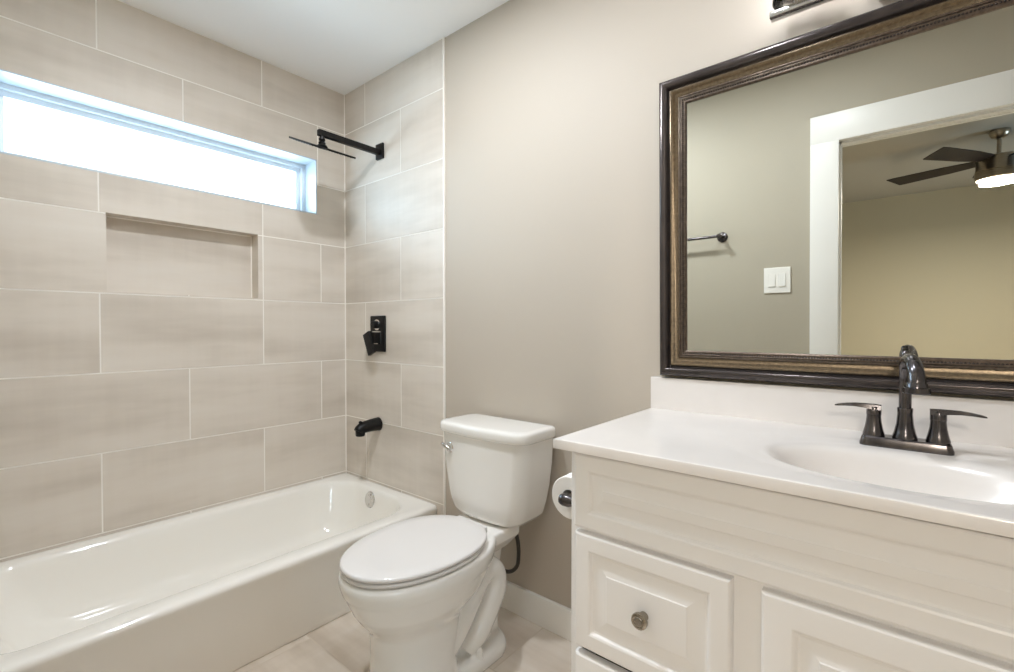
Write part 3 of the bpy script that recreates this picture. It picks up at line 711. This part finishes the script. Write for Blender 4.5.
obj('beading', bm, 'frame_dark', fr, 1.5)
obj('mirror_glass', box((MX0+0.06, -0.0045, MZ0+0.06), (MX1-0.06, 0.002, MZ1-0.06)), 'mirror_silver', mi, None)
mi.rotation_euler.x = math.radians(1.15)        # it hangs leaning forward a little

# ------------------------------------------------------------------ vanity light above the mirror
vl = thing('vanity_light', 'chrome bar light with clear glass shades above the mirror', 'light', (2.36, 0, 1.92))
obj('back_plate', box((2.302, -0.016, 1.880), (2.418, 0.006, 1.985), 0.004), 'chrome', vl)
obj('stem', box((2.345, -0.070, 1.905), (2.375, -0.014, 1.925), 0.003), 'chrome', vl)
obj('bar', box((2.090, -0.092, 1.884), (2.630, -0.066, 1.899), 0.002), 'chrome', vl)
for xs in (2.150, 2.360, 2.570):
    c = (xs, -0.079, 1.899)
    s_ = obj('socket_cup', lathe(c, (0, 0, 1), [(0, .012), (.008, .012), (.009, .032), (.014, .033), (.016, .020), (.045, .019), (.047, 0)], 32), 'chrome', vl)
    bm = bmesh.new(); rows = []
    for z, r in ((.013, .034), (.013, .052), (.016, .055), (.135, .055), (.135, .052), (.017, .052), (.015, .034)):
        rows.append([bm.verts.new((xs+r*math.cos(2*PI*i/40), -0.079+r*math.sin(2*PI*i/40), 1.899+z)) for i in range(40)])
    for a, b in zip(rows, rows[1:]+rows[:1]): bridge(bm, a, b)
    obj('glass_shade', bm, 'clear_shade_glass', vl)
    obj('bulb', lathe((xs, -0.079, 1.942), (0, 0, 1), [(0, .012), (.012, .014), (.030, .024), (.045, .028), (.060, .024), (.068, .014), (.072, 0)], 24), 'bulb_glow', vl)
# unseen recessed lamps: tub side follows niche shadow, vanity side is added fill
for cx_, cy_, pw, lb in ((LX, LY, CAN_A, 'round white recessed ceiling light beside the bathtub'), (1.95, -0.72, CAN_FILL, 'added round white recessed fill light in front of the vanity')):
    rl = thing('recessed_light', lb, 'light', (cx_, cy_, CEIL), 'recessed ceiling lights')
    bm = bmesh.new(); rows = []
    for z, r in ((0, .088), (-.004, .088), (-.006, .084), (-.005, .070), (0, .070)):
        rows.append([bm.verts.new((cx_+r*math.cos(2*PI*i/48), cy_+r*math.sin(2*PI*i/48), CEIL+z)) for i in range(48)])
    for a, b in zip(rows, rows[1:]+rows[:1]): bridge(bm, a, b)
    obj('trim_ring', bm, 'trim_white', rl)
    obj('lens', lathe((cx_, cy_, CEIL+0.001), (0, 0, -1), [(0, .0705), (.003, .0705), (.0035, 0)], 40), 'can_lens_glow', rl)
    l_ = lamp('downlight_lamp', 'AREA', (cx_, cy_, CEIL-0.008), pw, CAN_COL, shape='DISK', size=0.13); l_.parent = rl; l_.location = (0, 0, -0.008)

# ------------------------------------------------------------------ towel bar and switch on the front wall (seen in the mirror)
tw = thing('towel_bar', 'dark bronze towel bar on the wall reflected in the mirror', 'towel bar', (1.27, YF, 1.567))
for xs in (0.967, 1.571):
    obj('post', lathe((xs, YF, 1.567), (0, 1, 0), [(0, .028), (.006, .028), (.010, .022), (.014, .012), (.05, .010), (.056, .0135), (.072, .0135), (.078, .010), (.080, 0)], 28), 'oil_rubbed_bronze', tw)
obj('bar', lathe((0.967, YF+0.064, 1.567), (1, 0, 0), [(0, .0085), (.604, .0085)], 20), 'oil_rubbed_bronze', tw)
sw = thing('light_switch', 'white double rocker light switch plate beside the doorway in the mirror', 'light switch', (1.843, YF, 1.308))
obj('plate', box((1.781, YF, 1.241), (1.905, YF+0.007, 1.375), 0.003, 3), 'switch_plastic', sw)
for xs in (1.819, 1.867):
    bm = bmesh.new(); loft(bm, [[(xs-.0165, YF+.006, 1.274), (xs+.0165, YF+.006, 1.274), (xs+.0165, YF+.006, 1.342), (xs-.0165, YF+.006, 1.342)],
                                [(xs-.0155, YF+.0115, 1.275), (xs+.0155, YF+.0115, 1.275), (xs+.0155, YF+.0085, 1.341), (xs-.0155, YF+.0085, 1.341)]])
    obj('rocker', bm, 'switch_plastic', sw, None)

# ------------------------------------------------------------------ bedroom ceiling fan (seen in the mirror)
FX, FY_ = 2.875, -3.497
fn = thing('ceiling_fan', 'brushed nickel ceiling fan with dark blades and lit lamp in the bedroom', 'ceiling fan', (FX, FY_, CEIL))
obj('canopy', lathe((FX, FY_, CEIL), (0, 0, -1), [(0, .054), (.010, .056), (.03, .054), (.05, .042), (.062, .022), (.063, 0)], 36), 'brushed_nickel', fn)
obj('downrod', lathe((FX, FY_, CEIL-0.05), (0, 0, -1), [(0, .013), (.12, .013), (.122, .03), (.14, .034)], 24), 'brushed_nickel', fn)
obj('motor_housing', lathe((FX, FY_, CEIL-0.175), (0, 0, -1), [(0, .04), (.006, .095), (.014, .115), (.10, .122), (.108, .126), (.112, .122), (.116, .126), (.16, .126), (.165, .122), (.168, .118)], 48), 'brushed_nickel', fn)
lm = obj('lamp_lens', lathe((FX, FY_, CEIL-0.341), (0, 0, -1), [(0, .117), (.010, .113), (.022, .085), (.028, .045), (.030, 0)], 40), 'fan_lamp_glow', fn)
for deg in (204, 125, 53, -19, -91):
    a = math.radians(deg)
    def tr(bm):
        bmesh.ops.rotate(bm, verts=bm.verts, cent=(0, 0, 0), matrix=Matrix.Rotation(math.radians(-13), 3, 'X'))
        bmesh.ops.rotate(bm, verts=bm.verts, cent=(0, 0, 0), matrix=Matrix.Rotation(a, 3, 'Z'))
        bmesh.ops.translate(bm, verts=bm.verts, vec=(FX, FY_, CEIL-0.205)); return bm
    bm = bmesh.new()
    out = [(0.115, -.045), (0.30, -.064), (0.60, -.074), (0.66, -.072), (0.63, .074), (0.60, .075), (0.30, .064), (0.115, .045)]
    loft(bm, [[(px, py, -.003) for px, py in out], [(px, py, .003) for px, py in out]])
    bl = obj('blade', tr(bm), 'fan_blade_wood', fn, 0.3)
    bm = bmesh.new(); add_box(bm, (0.06, -.022, .003), (0.23, .022, .007), 0.001); add_box(bm, (0.20, -.035, .003), (0.235, .035, .008), 0.001)
    obj('blade_bracket', tr(bm), 'brushed_nickel', bl)
l_ = lamp('fan_lamp', 'AREA', (FX, FY_, CEIL-0.375), FAN_POWER, FAN_COL, shape='DISK', size=0.2); l_.parent = fn; l_.location = (0, 0, -0.375)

━━━━━━━━━━

WHAT IS BEING ASKED: Transcribe the material exactly, and leave out whatever pictures it holds.

SOLUTION TO THIS TASK:
Write part 3 of the bpy script that recreates this picture. It picks up at line 711. This part finishes the script. Write for Blender 4.5.
obj('beading', bm, 'frame_dark', fr, 1.5)
obj('mirror_glass', box((MX0+0.06, -0.0045, MZ0+0.06), (MX1-0.06, 0.002, MZ1-0.06)), 'mirror_silver', mi, None)
mi.rotation_euler.x = math.radians(1.15)        # it hangs leaning forward a little

# ------------------------------------------------------------------ vanity light above the mirror
vl = thing('vanity_light', 'chrome bar light with clear glass shades above the mirror', 'light', (2.36, 0, 1.92))
obj('back_plate', box((2.302, -0.016, 1.880), (2.418, 0.006, 1.985), 0.004), 'chrome', vl)
obj('stem', box((2.345, -0.070, 1.905), (2.375, -0.014, 1.925), 0.003), 'chrome', vl)
obj('bar', box((2.090, -0.092, 1.884), (2.630, -0.066, 1.899), 0.002), 'chrome', vl)
for xs in (2.150, 2.360, 2.570):
    c = (xs, -0.079, 1.899)
    s_ = obj('socket_cup', lathe(c, (0, 0, 1), [(0, .012), (.008, .012), (.009, .032), (.014, .033), (.016, .020), (.045, .019), (.047, 0)], 32), 'chrome', vl)
    bm = bmesh.new(); rows = []
    for z, r in ((.013, .034), (.013, .052), (.016, .055), (.135, .055), (.135, .052), (.017, .052), (.015, .034)):
        rows.append([bm.verts.new((xs+r*math.cos(2*PI*i/40), -0.079+r*math.sin(2*PI*i/40), 1.899+z)) for i in range(40)])
    for a, b in zip(rows, rows[1:]+rows[:1]): bridge(bm, a, b)
    obj('glass_shade', bm, 'clear_shade_glass', vl)
    obj('bulb', lathe((xs, -0.079, 1.942), (0, 0, 1), [(0, .012), (.012, .014), (.030, .024), (.045, .028), (.060, .024), (.068, .014), (.072, 0)], 24), 'bulb_glow', vl)
# unseen recessed lamps: tub side follows niche shadow, vanity side is added fill
for cx_, cy_, pw, lb in ((LX, LY, CAN_A, 'round white recessed ceiling light beside the bathtub'), (1.95, -0.72, CAN_FILL, 'added round white recessed fill light in front of the vanity')):
    rl = thing('recessed_light', lb, 'light', (cx_, cy_, CEIL), 'recessed ceiling lights')
    bm = bmesh.new(); rows = []
    for z, r in ((0, .088), (-.004, .088), (-.006, .084), (-.005, .070), (0, .070)):
        rows.append([bm.verts.new((cx_+r*math.cos(2*PI*i/48), cy_+r*math.sin(2*PI*i/48), CEIL+z)) for i in range(48)])
    for a, b in zip(rows, rows[1:]+rows[:1]): bridge(bm, a, b)
    obj('trim_ring', bm, 'trim_white', rl)
    obj('lens', lathe((cx_, cy_, CEIL+0.001), (0, 0, -1), [(0, .0705), (.003, .0705), (.0035, 0)], 40), 'can_lens_glow', rl)
    l_ = lamp('downlight_lamp', 'AREA', (cx_, cy_, CEIL-0.008), pw, CAN_COL, shape='DISK', size=0.13); l_.parent = rl; l_.location = (0, 0, -0.008)

# ------------------------------------------------------------------ towel bar and switch on the front wall (seen in the mirror)
tw = thing('towel_bar', 'dark bronze towel bar on the wall reflected in the mirror', 'towel bar', (1.27, YF, 1.567))
for xs in (0.967, 1.571):
    obj('post', lathe((xs, YF, 1.567), (0, 1, 0), [(0, .028), (.006, .028), (.010, .022), (.014, .012), (.05, .010), (.056, .0135), (.072, .0135), (.078, .010), (.080, 0)], 28), 'oil_rubbed_bronze', tw)
obj('bar', lathe((0.967, YF+0.064, 1.567), (1, 0, 0), [(0, .0085), (.604, .0085)], 20), 'oil_rubbed_bronze', tw)
sw = thing('light_switch', 'white double rocker light switch plate beside the doorway in the mirror', 'light switch', (1.843, YF, 1.308))
obj('plate', box((1.781, YF, 1.241), (1.905, YF+0.007, 1.375), 0.003, 3), 'switch_plastic', sw)
for xs in (1.819, 1.867):
    bm = bmesh.new(); loft(bm, [[(xs-.0165, YF+.006, 1.274), (xs+.0165, YF+.006, 1.274), (xs+.0165, YF+.006, 1.342), (xs-.0165, YF+.006, 1.342)],
                                [(xs-.0155, YF+.0115, 1.275), (xs+.0155, YF+.0115, 1.275), (xs+.0155, YF+.0085, 1.341), (xs-.0155, YF+.0085, 1.341)]])
    obj('rocker', bm, 'switch_plastic', sw, None)

# ------------------------------------------------------------------ bedroom ceiling fan (seen in the mirror)
FX, FY_ = 2.875, -3.497
fn = thing('ceiling_fan', 'brushed nickel ceiling fan with dark blades and lit lamp in the bedroom', 'ceiling fan', (FX, FY_, CEIL))
obj('canopy', lathe((FX, FY_, CEIL), (0, 0, -1), [(0, .054), (.010, .056), (.03, .054), (.05, .042), (.062, .022), (.063, 0)], 36), 'brushed_nickel', fn)
obj('downrod', lathe((FX, FY_, CEIL-0.05), (0, 0, -1), [(0, .013), (.12, .013), (.122, .03), (.14, .034)], 24), 'brushed_nickel', fn)
obj('motor_housing', lathe((FX, FY_, CEIL-0.175), (0, 0, -1), [(0, .04), (.006, .095), (.014, .115), (.10, .122), (.108, .126), (.112, .122), (.116, .126), (.16, .126), (.165, .122), (.168, .118)], 48), 'brushed_nickel', fn)
lm = obj('lamp_lens', lathe((FX, FY_, CEIL-0.341), (0, 0, -1), [(0, .117), (.010, .113), (.022, .085), (.028, .045), (.030, 0)], 40), 'fan_lamp_glow', fn)
for deg in (204, 125, 53, -19, -91):
    a = math.radians(deg)
    def tr(bm):
        bmesh.ops.rotate(bm, verts=bm.verts, cent=(0, 0, 0), matrix=Matrix.Rotation(math.radians(-13), 3, 'X'))
        bmesh.ops.rotate(bm, verts=bm.verts, cent=(0, 0, 0), matrix=Matrix.Rotation(a, 3, 'Z'))
        bmesh.ops.translate(bm, verts=bm.verts, vec=(FX, FY_, CEIL-0.205)); return bm
    bm = bmesh.new()
    out = [(0.115, -.045), (0.30, -.064), (0.60, -.074), (0.66, -.072), (0.63, .074), (0.60, .075), (0.30, .064), (0.115, .045)]
    loft(bm, [[(px, py, -.003) for px, py in out], [(px, py, .003) for px, py in out]])
    bl = obj('blade', tr(bm), 'fan_blade_wood', fn, 0.3)
    bm = bmesh.new(); add_box(bm, (0.06, -.022, .003), (0.23, .022, .007), 0.001); add_box(bm, (0.20, -.035, .003), (0.235, .035, .008), 0.001)
    obj('blade_bracket', tr(bm), 'brushed_nickel', bl)
l_ = lamp('fan_lamp', 'AREA', (FX, FY_, CEIL-0.375), FAN_POWER, FAN_COL, shape='DISK', size=0.2); l_.parent = fn; l_.location = (0, 0, -0.375)